Pernah, saking takutnya naik kendaraan, saya hanya bisa menangis, kaki rasanya lemas dan dingin, dan jantung berdebar tidak karuan. Bahkan saya sempat tak bisa merasakan lapar, haus, marah, ataupun bahagía.Yang saya rasakan hanya takut dan itu berlangsung hingga beberpa bulan lamanya. Akibatnya, berat badan saya turun drastis. Pokoknya, saya tersiksa sekali, Bu.

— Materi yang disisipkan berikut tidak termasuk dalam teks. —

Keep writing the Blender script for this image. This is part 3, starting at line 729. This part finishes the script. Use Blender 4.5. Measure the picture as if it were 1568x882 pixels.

Saat itu suami sudah bekerja lagi, tapi di luar kota, sehingga saya seperti kehilangan pegangan. Alhamdulillah, Bu, teman-teman saya banyak mendukung, sementara keluarga saya tidak tahu apa yang saya alami selama ini. Pelan-pelan saya lawan rasa takut dengan banyak sharing kepada para sahabat dan mendekat kepada Tuhan. Hingga sekarang, terkadang saya masih merasakan ketakutan itu, tapi tak sehebat dulu. Saya juga sempat berkunjung ke psikiater, meski akhirnya saya kecewa sendiri. Sebab, saya malah diberi obat penenang dosis tinggi, padahal bukan itu yang saya inginkan.
Sekarang, saya begitu ingin meminta mutasi ke sekolah tempat saya mengajar sebagai guru honorer dulu, Bu. Dua kali saya mengajukan permohonan mutasi ke kepala sekolah, tapi tidak diijinkan. Berkali-kali saya keluhkan kondisi saya tapi tak ada tanggapan dari pihak sekolah. Saya merasa tak sanggup lagi bertahan di tempat kerja sekarang dan selalu mencari-cari alasan agar saya bolos mengajar. Apalagi sejak suami bekerja di luar kota, saya harus mengurus segalanya sendiri, ditambah lagi anak-anak juga sering sakit. Sempat juga terpikir untuk berhenti menjadi PNS, bila permohonan pindah saya tetap ditolak.
Kenapa ya, Bu, saya bisa sangat berubah seperti ini? Dari seorang yang tangguh dan fight, menjadi rapuh dan penakut. Apa mungkin ada kaitannya dengan baby blues yang saya alami atau karena saya merasa, semua yang saya impikan sudah teraih semua, sehingga membuat saya jenuh?
Dwie - Somewhere.
Bu Dwie Sayang,
Jika dicermati, kondisi aktual dari pekerjaan maupun tata laksana kehidupan Anda secara keseluruhan sebenarnya tak banyak perubahan, bukan? Yang berubah adalah peran yang sempat harus Anda jalani akibat diPHK-nya suami. Saat itu, Andalah satu-satunya pencari nafkah untuk keluarga dan tidak lagi bekerja dengan dalih, yang Anda yakini, Anda bukan penanggung jawab keluarga. Sehingga, bekerja bisa saja Anda hayati sebagai sarana aktualisasi diri, membantu ekonomi keluarga, bahkan juga bisa sebagai pengisi waktu.